Where are the cruiserweights?

 

Nearly two decades ago the cruiserweight division in then rival WCW helped to raise the game of almost every competitor in both the WCW and WWE.  Now, it seems like an afterthought.

 

At this particular show, the non-televised main event was announced before the 205 Live broadcast seemingly in an effort to keep those in attendance around long enough to make it through the show. In that respect it worked.
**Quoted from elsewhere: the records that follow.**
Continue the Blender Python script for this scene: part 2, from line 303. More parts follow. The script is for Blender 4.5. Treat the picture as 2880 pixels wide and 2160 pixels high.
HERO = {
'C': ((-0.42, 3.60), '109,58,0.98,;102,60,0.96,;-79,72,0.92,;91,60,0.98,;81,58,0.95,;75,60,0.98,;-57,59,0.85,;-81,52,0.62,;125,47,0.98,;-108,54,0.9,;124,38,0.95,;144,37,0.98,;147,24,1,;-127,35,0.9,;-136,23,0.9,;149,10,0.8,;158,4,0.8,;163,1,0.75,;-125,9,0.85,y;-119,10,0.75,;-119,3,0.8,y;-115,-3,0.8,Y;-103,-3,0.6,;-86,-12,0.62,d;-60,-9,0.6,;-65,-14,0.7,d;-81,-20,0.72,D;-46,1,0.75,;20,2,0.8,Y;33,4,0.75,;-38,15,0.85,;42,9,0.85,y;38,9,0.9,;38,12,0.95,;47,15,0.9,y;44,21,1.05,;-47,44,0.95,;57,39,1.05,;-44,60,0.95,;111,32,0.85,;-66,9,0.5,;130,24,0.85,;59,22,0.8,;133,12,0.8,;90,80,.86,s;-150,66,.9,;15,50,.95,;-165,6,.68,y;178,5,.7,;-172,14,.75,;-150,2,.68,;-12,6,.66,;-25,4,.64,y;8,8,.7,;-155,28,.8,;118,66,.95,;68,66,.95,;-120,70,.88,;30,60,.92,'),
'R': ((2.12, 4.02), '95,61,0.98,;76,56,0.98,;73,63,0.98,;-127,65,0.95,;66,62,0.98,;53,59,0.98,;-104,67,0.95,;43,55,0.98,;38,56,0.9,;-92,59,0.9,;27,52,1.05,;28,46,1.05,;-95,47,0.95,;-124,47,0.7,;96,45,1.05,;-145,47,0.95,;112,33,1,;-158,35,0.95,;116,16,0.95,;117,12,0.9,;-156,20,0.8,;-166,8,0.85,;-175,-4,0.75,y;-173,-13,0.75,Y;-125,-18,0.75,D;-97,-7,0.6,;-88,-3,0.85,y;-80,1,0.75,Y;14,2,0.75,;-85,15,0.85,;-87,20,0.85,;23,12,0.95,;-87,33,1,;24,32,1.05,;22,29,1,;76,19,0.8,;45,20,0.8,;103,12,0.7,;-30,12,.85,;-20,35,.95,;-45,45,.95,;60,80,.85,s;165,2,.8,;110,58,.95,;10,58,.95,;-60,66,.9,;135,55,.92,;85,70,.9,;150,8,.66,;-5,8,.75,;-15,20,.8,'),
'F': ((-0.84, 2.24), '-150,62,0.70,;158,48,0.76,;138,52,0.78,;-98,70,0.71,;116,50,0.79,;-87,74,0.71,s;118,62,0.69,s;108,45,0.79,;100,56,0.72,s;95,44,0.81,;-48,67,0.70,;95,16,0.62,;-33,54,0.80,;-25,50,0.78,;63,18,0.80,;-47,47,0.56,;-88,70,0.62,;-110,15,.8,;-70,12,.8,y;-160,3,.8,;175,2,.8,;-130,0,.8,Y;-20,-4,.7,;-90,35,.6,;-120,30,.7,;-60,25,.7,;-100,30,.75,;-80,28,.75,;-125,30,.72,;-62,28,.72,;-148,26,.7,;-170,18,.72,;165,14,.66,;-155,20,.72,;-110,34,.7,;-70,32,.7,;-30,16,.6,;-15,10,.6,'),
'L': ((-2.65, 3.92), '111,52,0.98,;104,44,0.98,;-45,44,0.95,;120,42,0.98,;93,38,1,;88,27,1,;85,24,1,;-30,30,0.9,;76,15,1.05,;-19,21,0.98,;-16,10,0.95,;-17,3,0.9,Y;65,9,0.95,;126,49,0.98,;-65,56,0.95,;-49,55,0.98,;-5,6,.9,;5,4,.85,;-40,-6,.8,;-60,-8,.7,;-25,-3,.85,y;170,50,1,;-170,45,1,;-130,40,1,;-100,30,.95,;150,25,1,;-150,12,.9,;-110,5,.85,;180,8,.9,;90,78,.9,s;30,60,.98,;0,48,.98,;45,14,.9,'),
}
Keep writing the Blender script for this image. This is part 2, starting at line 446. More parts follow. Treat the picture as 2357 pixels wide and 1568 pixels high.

Sort of.

 

Most fans headed for the exit the moment that WWE ended its’ scheduled programming but for the fans that stayed, well, they were able to see some sound technical wrestling.  The fact is, though, no real or perceived effort has been put into making it the best that WWE fans know it can be.  And it’s unfortunate.  At one time the WWE had no real cruiserweight division, just an undercard.  But the undercard is where most pro wrestlers were able to improve and become truly dynamic sports entertainers.

 

Most fans would say that it isn’t okay to have a cruiserweight class just to have one.

 

The only thing, in most cases for most companies, that helped them survive was the cruiserweight division.  And it also improved the undercard of the WWE.  If the creative forces behind the tremendously successful WWE brand were to provide 205 Live and its’ talent with some sort of direction it would instantaneously be noticeable and then maybe the fans would stay around to watch.  And once the fans become engaged in the product it could help to bring everyone up some. Including those at the very top.

 

The good thing is that WWE realizes the cruiserweights as a necessary compliment.

 

Now they just have to realize the potential.